Alla base del processo di trasformazione esiste la presa di coscienza del livello di disconnessione in cui si vive. Disconnessi da sé stessi, dalle proprie reali esigenze e necessità, dalla natura e dai suoi cicli. La maggior parte dei desideri che proviamo non ci appartiene realmente e non soddisfa i nostri bisogni profondi, ma è espressione di esigenze di mercato o aspettative familiari, oppure ancora di modelli prodotti dalla società e dal contesto. Viviamo in costante fuga da noi stessi e, se da un lato cerchiamo di sostenere il personaggio che abbiamo creato, di essere amati, accettati e funzionali a un sistema, dall’altro cerchiamo di anestetizzarci e non sentire le nostre ferite, le insicurezze, le imperfezioni e le fragilità. Ma questa non è vita. È un’idea distorta di ciò che dovrebbe essere.

A pensarci bene, c’è una distorsione di fondo che accomuna il modo in cui l’essere umano sfrutta gli animali negli allevamenti intensivi e come la società schiavizza le persone in un sistema votato al profitto e ai consumi. Vite interamente spese a lavorare disumanamente per produrre cose che altri, lavorando disumanamente, compreranno. A questo punto credo possa essere normale che di tanto in tanto qualcuno prenda coscienza che la propria vita e i modelli proposti non gli appartengano. Non si tratta di rifiutare un sistema e boicottarlo, ma semplicemente vivere coerentemente con ciò che si sente di essere nel profondo, con la propria vocazione e unicità. Per questo a qualcuno viene voglia di fermarsi e iniziare ad ascoltarsi, ritrovare i valori che diano un profondo significato alla vita, sentirsi connessi con la natura, in sintonia con i ritmi dei cicli della vita e in contatto profondo con sé stessi e con gli altri in una maniera più autentica, empatica e compassionevole. A me è accaduto a più riprese dopo la prima grande trasformazione.
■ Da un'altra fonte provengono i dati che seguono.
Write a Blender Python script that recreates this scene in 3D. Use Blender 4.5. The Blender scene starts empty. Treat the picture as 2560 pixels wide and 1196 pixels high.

Da poco, poi, mi è stata posta questa domanda: “Se dedico tempo a me stessa e alla meditazione mi sembra di negare tempo alla mia famiglia e mi sento in colpa, come posso fare?” La mia risposta ha portato l’attenzione a come la pratica meditativa generi in noi lucidità, benessere, ascolto, empatia, compassione, chiarezza e, soprattutto, qualità della nostra vita. Ci sentiamo in colpa a creare uno spazio di benessere personale, perché non riflettiamo su quanto, invece, i benefici che ne derivano siano eredità preziosissime da donare ai nostri cari. Dopo alcuni mesi di pratica ci si può ricredere. Siamo, però, talmente assuefatti e dipendenti dalle abitudini malsane e dagli stili di vita tossici, dalla rabbia e dalla frustrazione, che ci sembra impossibile poter cambiare. Per questo a volte è necessaria una trasformazione radicale. Cambiare vita. La radice di quel desiderio è la nostra vera natura che reclama il suo posto nella vita. Avremo il coraggio di rispondere alla chiamata?